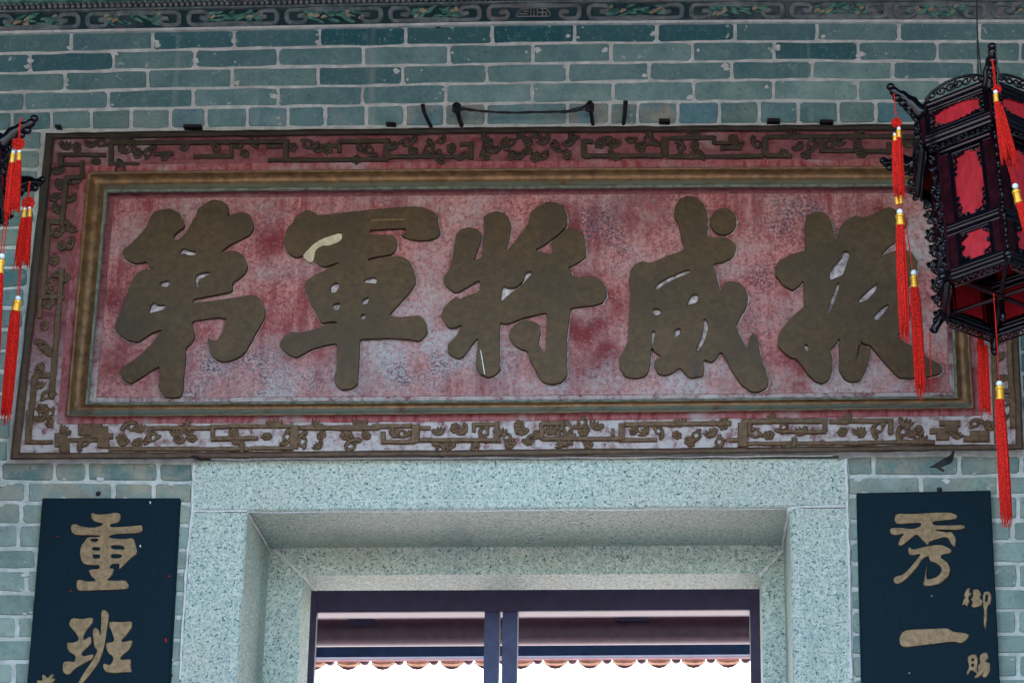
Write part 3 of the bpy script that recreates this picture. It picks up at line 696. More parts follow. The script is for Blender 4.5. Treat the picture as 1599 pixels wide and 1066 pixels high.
G = []   # (label, ox, oy, scale, outer, dots, holes)
G.append(('broad brush character that ends the row at the left', 170,300,3.1346,
 [(240,85),(300,75),(350,100),(375,150),(370,172),(345,185),(318,210),(325,232),(345,228),(375,196),(400,150),(425,110),(430,80),(470,50),(510,32),(555,40),(585,65),(592,100),(580,113),(600,105),(650,92),(690,105),(708,135),(712,180),(690,210),(640,235),(590,260),(552,290),(600,280),(640,290),(672,325),(685,360),(670,395),(635,425),(605,445),(610,470),(600,487),(540,500),(480,512),(415,522),(412,540),(480,530),(560,520),(640,508),(700,498),(740,515),(768,570),(765,610),(735,665),(710,710),(668,785),(625,815),(570,832),(530,825),(495,795),(485,750),(478,705),(500,718),(525,725),(548,690),(575,618),(530,615),(470,622),(410,632),(415,660),(425,700),(410,735),(378,760),(375,850),(368,900),(365,975),(350,1002),(310,1008),(265,1003),(248,975),(238,945),(248,925),(245,855),(200,880),(150,912),(105,938),(70,925),(48,890),(60,855),(110,825),(160,785),(215,730),(255,672),(215,688),(170,715),(140,735),(90,725),(50,700),(22,670),(30,640),(55,585),(85,510),(110,430),(140,388),(180,376),(218,376),(190,366),(182,338),(150,350),(110,345),(75,325),(58,300),(70,275),(100,255),(150,205),(185,160),(200,120),(215,95)], [],
 [[(362,272),(385,285),(425,290),(420,305),(390,305),(370,295),(345,300)],[(430,400),(500,388),(470,410),(440,420),(432,470),(424,430)],[(250,440),(295,432),(295,458),(258,460)],[(215,535),(235,555),(272,550),(275,570),(235,578),(195,590)]]))
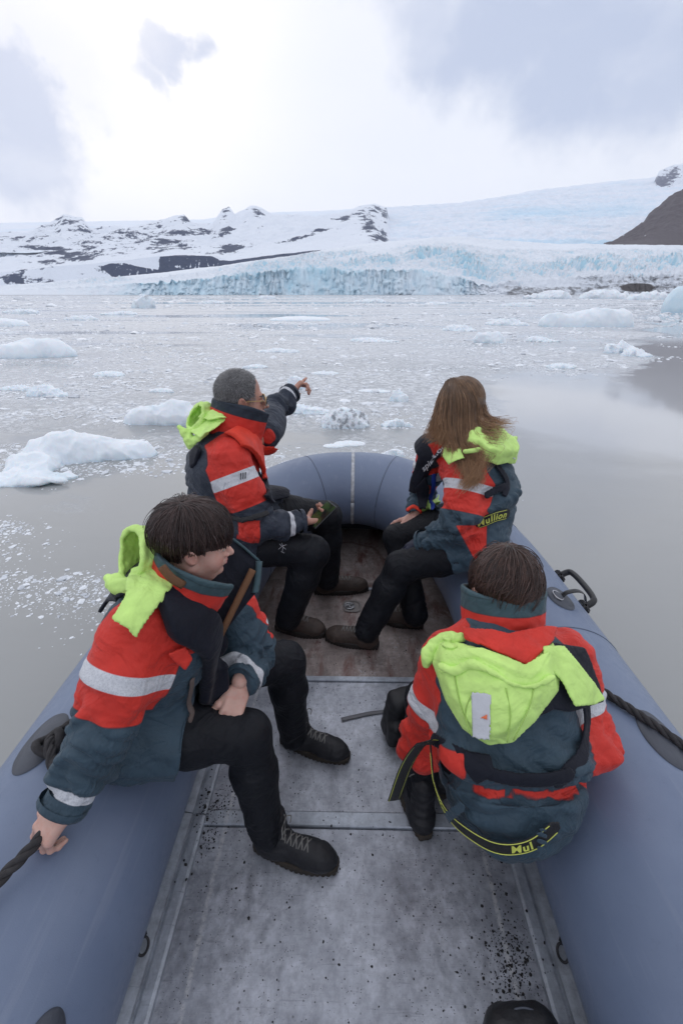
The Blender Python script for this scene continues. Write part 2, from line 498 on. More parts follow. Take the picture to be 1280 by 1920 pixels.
# --- left mountains: low snow shelf, dark band, then the rocky snow slopes
shelf0 = [(-420, 545), (0, 543), (200, 528), (400, 506), (620, 476), (680, 462), (760, 456), (1700, 470)]
bandbot = [(-420, 541), (0, 536), (180, 520), (300, 524), (420, 503), (520, 486), (630, 468), (690, 458), (740, 462), (1700, 470)]
bandtop = [(-420, 532), (0, 512), (100, 500), (180, 494), (300, 480), (400, 480), (430, 488), (520, 478), (630, 464), (690, 450), (740, 470), (1700, 480)]
mid = [(-420, 500), (0, 470), (120, 462), (250, 462), (400, 466), (450, 462), (560, 440), (620, 428), (700, 425), (740, 462), (1700, 485)]
ridge = [(-420, 470), (-60, 440), (0, 439), (60, 436), (90, 424), (120, 403), (155, 408), (172, 432), (225, 425), (235, 430), (285, 418), (300, 414), (345, 402), (360, 418), (400, 420), (416, 392), (430, 388), (440, 402), (470, 386), (490, 390), (510, 402), (600, 410), (640, 402), (670, 388), (700, 383), (724, 388), (735, 440), (760, 480), (1700, 490)]
def m_disp(PX, T, X, Y, Z):
    n = ridged(np.stack([X/260, Y/200, X*0], -1), 6, .55)
    a = sstep(T, 1.9, 3.2)*16*(1-.8*sstep(T, 3.6, 4))*(1-.5*sstep(PX, 560, 700))
    return (n-.3)*a+fbm(np.stack([X/60, Y/60, X*0], -1), 4)*3.5*sstep(T, 1.6, 2.4), n*0
def rockf(px, py):
    """where bare rock shows on the snow"""
    r = -.16+.44*np.exp(-((px-190)/260)**2)*sstep(py, 395, 425)*(1-sstep(py,470,500))
    def el(cx, cy, rx, ry, a, rot=0.0):
        c, s = math.cos(R(rot)), math.sin(R(rot)); x = px-cx; y = py-cy; u = (x*c+y*s)/rx; v_ = (-x*s+y*c)/ry
        return a*np.exp(-(u*u+v_*v_))
    for e in ((110, 470, 80, 9, .95, 6), (150, 482, 60, 9, 1.0, -4), (90, 490, 45, 6, .8, 0), (30, 447, 60, 7, .55, 0), (120, 415, 30, 9, .75, 10), (150, 432, 40, 5, .7, 0), (15, 522, 40, 12, 1.05, 0), (70, 528, 40, 12, .75, 0),
              (215, 460, 80, 7, .6, 8), (250, 440, 90, 8, .75, 8), (310, 452, 70, 9, .9, 6), (300, 466, 60, 5, .7, 0), (350, 436, 70, 8, 1.0, 0), (425, 434, 20, 8, .95, -20), (348, 410, 10, 9, .9, 0), (298, 424, 9, 5, .95, 0), (232, 403, 12, 3, .7, 0),
              (435, 464, 32, 7, 1.15, -6), (420, 397, 9, 14, .7, 0), (482, 398, 12, 13, .75, 0), (555, 447, 40, 4, .95, -14), (600, 432, 30, 4, .7, -10),
              (645, 410, 16, 6, 1.1, -20), (705, 392, 18, 7, .85, 0), (690, 420, 16, 28, .95, -25), (708, 445, 24, 15, .95, 0), (722, 402, 8, 16, .9, 0), (665, 403, 30, 5, .7, -10),
              (200, 505, 22, 10, .8, 0), (5, 475, 30, 6, .5, 0), (40, 505, 60, 6, .35, 0)):
        r = np.maximum(r, el(*e)-.1)
    # the dark cliff band
    top = np.interp(px, [190, 205, 230, 262, 298, 300, 340, 398, 412, 430, 520, 600, 630, 650], [500, 494, 492, 500, 505, 481, 478, 480, 487, 489, 477, 468, 466, 470])
    bot = np.interp(px, [190, 210, 250, 300, 340, 400, 430, 520, 600, 630, 650], [502, 519, 525, 523, 516, 505, 499, 485, 472, 469, 470])
    ins = np.minimum(py-top, bot-py); inn = sstep(ins, -1.0, 1.5)*((px > 190) & (px < 650))
    return np.where(inn > 0, np.maximum(r, inn*1.35-.2), r)
def m_attr(PX, T, P):
    px, py = px_of(P)
    r = rockf(px, py)
    px2 = px+14*perlin(np.stack([px/22, py/9, px*0], -1))
    streak = sstep(ridged(np.stack([px/9, py/40, px*0+4], -1), 2), .75, 1.3)*((px > 215) & (px < 425) & (py > 484))
    return dict(rock=r-.55*streak)
terrain('mountain', [(1160, shelf0), (1250, bandbot), (1275, bandtop), (1650, mid), (2500, ridge), (2900, [(a, b+25) for a, b in ridge])], [12, 40, 90, 140, 10], SNOWROCK, m_disp, attr=m_attr, pxs=np.linspace(-420, 1000, 1100))

# --- upper icefield behind
ICEF = ice_mat('icefield_snow', blue=(.55, .74, .88), white=(.80, .84, .91))
def i_disp(PX, T, X, Y, Z):
    n = ridged(np.stack([X/150, Y/45, X*0], -1), 5, .6)
    return (n-.2)*7*(.3+sstep(PX, 560, 800))*(1-.5*sstep(T, 2.6, 3)), n*0
def i_attr(PX, T, P):
    b = .18+.6*np.exp(-((T-.15)/.14)**2)*sstep(PX, 700, 800)+.45*np.exp(-((T-1.6)/.35)**2)*sstep(PX, 880, 960)*(1-sstep(PX, 1150, 1250))
    b = b+.25*fbm(np.stack([P[..., 0]/300, P[..., 1]/80, P[..., 0]*0], -1), 4)
    z = b*0; return dict(blue=b, dirt=z-1, rock=z)
terrain('icefield', [(1500, [(-420, 480), (600, 470), (1700, 468)]), (1900, [(-420, 470), (600, 452), (760, 438), (900, 430), (1050, 428), (1280, 432), (1700, 430)]),
                     (2700, [(-420, 430), (500, 420), (700, 410), (900, 400), (1000, 392), (1150, 385), (1280, 380), (1700, 360)]),
                     (3600, [(-420, 425), (380, 412), (430, 404), (520, 398), (600, 396), (680, 392), (760, 388), (860, 382), (930, 372), (1000, 359), (1100, 347), (1180, 338), (1228, 334), (1300, 330), (1700, 300)]),
                     (4200, 450)], [40, 90, 110, 6], ICEF, i_disp, attr=i_attr)
# --- snowy peak and dark slope at the right
def p_disp(PX, T, X, Y, Z):
    n = ridged(np.stack([X/90, Y/90, X*0], -1), 5, .55)
    return (n-.3)*9*np.where(T < 1.9, 1, .4), n*0
def p_attr(PX, T, P):
    px, py = px_of(P)
    return dict(rock=.02+1.1*np.exp(-((px-1240-(py-345)*.1)/18)**2)*sstep(py, 322, 340)+.7*np.exp(-((px-1262)/14)**2-((py-325)/14)**2)+.3*sstep(PX, 1290, 1330))
terrain('mountain', [(3000, [(1190, 400), (1700, 400)]), (3050, [(1190, 395), (1225, 372), (1240, 372), (1700, 380)]), (3350, [(1190, 372), (1222, 350), (1234, 322), (1262, 310), (1285, 306), (1340, 290), (1700, 250)]), (3700, 420)], [8, 110, 6],
        snowrock_mat('peak_rock', (.07, .075, .11), ns=.03), p_disp, attr=p_attr, pxs=np.linspace(1190, 1700, 330))
def d_disp(PX, T, X, Y, Z):
    n = ridged(np.stack([X/60, Y/60, X*0], -1), 6, .58)
    return (n-.4)*5*sstep(T, .1, .6), n*0
def d_attr(PX, T, P):
    px, py = px_of(P); n = fbm(np.stack([px/7, py/4, px*0+31], -1), 3)
    return dict(rock=1.7-2.6*(n > .95))
terrain('hillside', [(1180, [(1130, 462), (1200, 465), (1700, 470)]), (1480, [(1130, 461), (1148, 456), (1180, 436), (1205, 418), (1215, 402), (1245, 380), (1262, 366), (1290, 350), (1400, 290), (1700, 180)]), (1900, 470)], [150, 8],
        snowrock_mat('dark_slope', (.050, .038, .042), ns=.05, bump=4), d_disp, attr=d_attr, pxs=np.linspace(1130, 1700, 400))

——

PROMPT
Pick out each line above that includes "picture" and show it.

SOLUTION TO THIS TASK
Write part 3 of the bpy script that recreates this picture. It picks up at line 696. More parts follow. The script is for Blender 4.5. Treat the picture as 1599 pixels wide and 1066 pixels high.
The Blender Python script for this scene continues. Write part 2, from line 498 on. More parts follow. Take the picture to be 1280 by 1920 pixels.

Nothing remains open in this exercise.